__Exercise directions__
Return the listing below unchanged, minus its pictures.

┌─ Dataset section

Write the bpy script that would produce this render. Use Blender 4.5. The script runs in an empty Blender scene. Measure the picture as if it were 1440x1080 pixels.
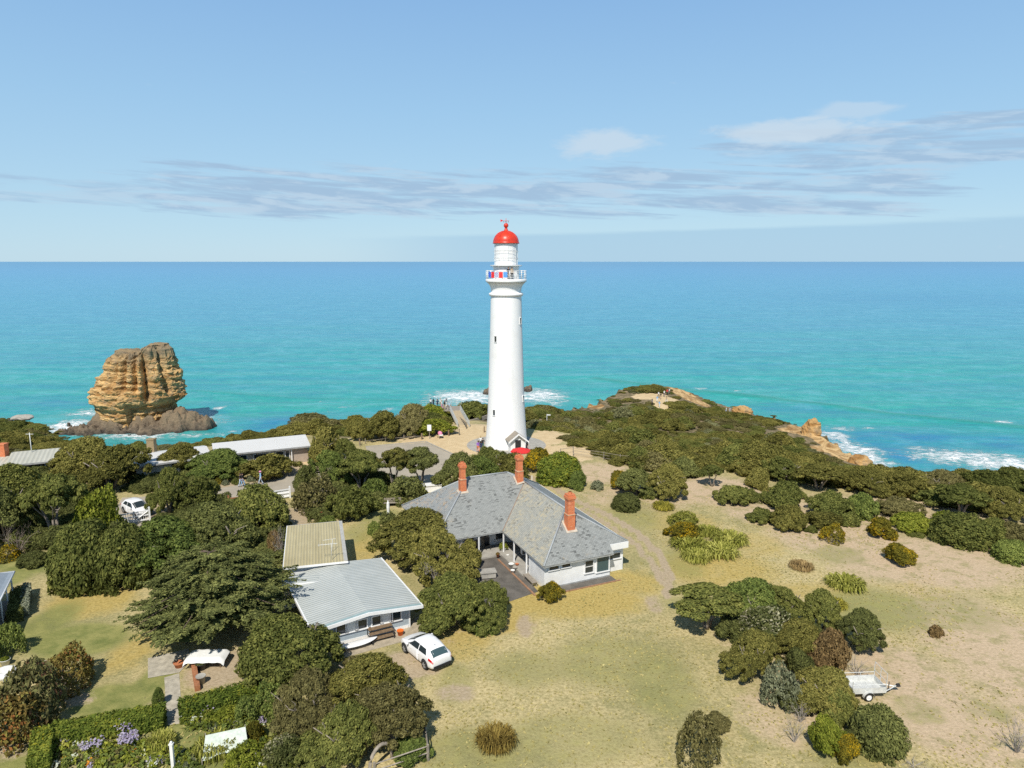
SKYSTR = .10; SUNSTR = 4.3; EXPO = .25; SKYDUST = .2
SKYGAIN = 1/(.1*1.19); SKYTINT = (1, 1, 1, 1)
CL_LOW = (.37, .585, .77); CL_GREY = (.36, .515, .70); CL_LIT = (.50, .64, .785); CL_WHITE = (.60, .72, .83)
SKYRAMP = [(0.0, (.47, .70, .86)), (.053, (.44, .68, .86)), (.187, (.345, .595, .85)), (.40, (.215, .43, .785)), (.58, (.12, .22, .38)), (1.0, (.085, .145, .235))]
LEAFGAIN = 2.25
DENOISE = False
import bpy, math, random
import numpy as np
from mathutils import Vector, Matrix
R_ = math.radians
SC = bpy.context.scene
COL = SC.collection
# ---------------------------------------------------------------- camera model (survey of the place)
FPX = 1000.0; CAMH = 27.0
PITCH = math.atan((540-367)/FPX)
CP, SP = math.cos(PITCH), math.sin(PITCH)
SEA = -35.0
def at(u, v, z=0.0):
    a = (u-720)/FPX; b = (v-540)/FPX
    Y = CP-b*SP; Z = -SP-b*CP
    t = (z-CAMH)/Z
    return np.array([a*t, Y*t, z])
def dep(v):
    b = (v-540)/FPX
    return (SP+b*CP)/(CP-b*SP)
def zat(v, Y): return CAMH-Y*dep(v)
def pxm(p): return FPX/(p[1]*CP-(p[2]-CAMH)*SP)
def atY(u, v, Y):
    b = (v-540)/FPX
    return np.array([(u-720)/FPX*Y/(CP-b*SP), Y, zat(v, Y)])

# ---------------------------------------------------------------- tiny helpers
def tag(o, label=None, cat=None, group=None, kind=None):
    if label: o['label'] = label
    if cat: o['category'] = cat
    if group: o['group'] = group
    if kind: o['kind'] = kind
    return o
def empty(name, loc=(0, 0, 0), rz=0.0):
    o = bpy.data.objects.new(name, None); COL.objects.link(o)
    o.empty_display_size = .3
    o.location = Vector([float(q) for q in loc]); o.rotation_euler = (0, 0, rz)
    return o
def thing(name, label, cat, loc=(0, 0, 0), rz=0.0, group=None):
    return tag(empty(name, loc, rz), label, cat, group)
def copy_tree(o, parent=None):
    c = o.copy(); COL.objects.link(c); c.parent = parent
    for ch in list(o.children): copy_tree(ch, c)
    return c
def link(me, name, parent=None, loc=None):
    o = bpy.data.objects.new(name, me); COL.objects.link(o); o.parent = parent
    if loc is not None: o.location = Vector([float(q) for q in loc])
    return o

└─

__Problem solution__
Write the bpy script that would produce this render. Use Blender 4.5. The script runs in an empty Blender scene. Measure the picture as if it were 1440x1080 pixels.
SKYSTR = .10; SUNSTR = 4.3; EXPO = .25; SKYDUST = .2
SKYGAIN = 1/(.1*1.19); SKYTINT = (1, 1, 1, 1)
CL_LOW = (.37, .585, .77); CL_GREY = (.36, .515, .70); CL_LIT = (.50, .64, .785); CL_WHITE = (.60, .72, .83)
SKYRAMP = [(0.0, (.47, .70, .86)), (.053, (.44, .68, .86)), (.187, (.345, .595, .85)), (.40, (.215, .43, .785)), (.58, (.12, .22, .38)), (1.0, (.085, .145, .235))]
LEAFGAIN = 2.25
DENOISE = False
import bpy, math, random
import numpy as np
from mathutils import Vector, Matrix
R_ = math.radians
SC = bpy.context.scene
COL = SC.collection
# ---------------------------------------------------------------- camera model (survey of the place)
FPX = 1000.0; CAMH = 27.0
PITCH = math.atan((540-367)/FPX)
CP, SP = math.cos(PITCH), math.sin(PITCH)
SEA = -35.0
def at(u, v, z=0.0):
    a = (u-720)/FPX; b = (v-540)/FPX
    Y = CP-b*SP; Z = -SP-b*CP
    t = (z-CAMH)/Z
    return np.array([a*t, Y*t, z])
def dep(v):
    b = (v-540)/FPX
    return (SP+b*CP)/(CP-b*SP)
def zat(v, Y): return CAMH-Y*dep(v)
def pxm(p): return FPX/(p[1]*CP-(p[2]-CAMH)*SP)
def atY(u, v, Y):
    b = (v-540)/FPX
    return np.array([(u-720)/FPX*Y/(CP-b*SP), Y, zat(v, Y)])

# ---------------------------------------------------------------- tiny helpers
def tag(o, label=None, cat=None, group=None, kind=None):
    if label: o['label'] = label
    if cat: o['category'] = cat
    if group: o['group'] = group
    if kind: o['kind'] = kind
    return o
def empty(name, loc=(0, 0, 0), rz=0.0):
    o = bpy.data.objects.new(name, None); COL.objects.link(o)
    o.empty_display_size = .3
    o.location = Vector([float(q) for q in loc]); o.rotation_euler = (0, 0, rz)
    return o
def thing(name, label, cat, loc=(0, 0, 0), rz=0.0, group=None):
    return tag(empty(name, loc, rz), label, cat, group)
def copy_tree(o, parent=None):
    c = o.copy(); COL.objects.link(c); c.parent = parent
    for ch in list(o.children): copy_tree(ch, c)
    return c
def link(me, name, parent=None, loc=None):
    o = bpy.data.objects.new(name, me); COL.objects.link(o); o.parent = parent
    if loc is not None: o.location = Vector([float(q) for q in loc])
    return o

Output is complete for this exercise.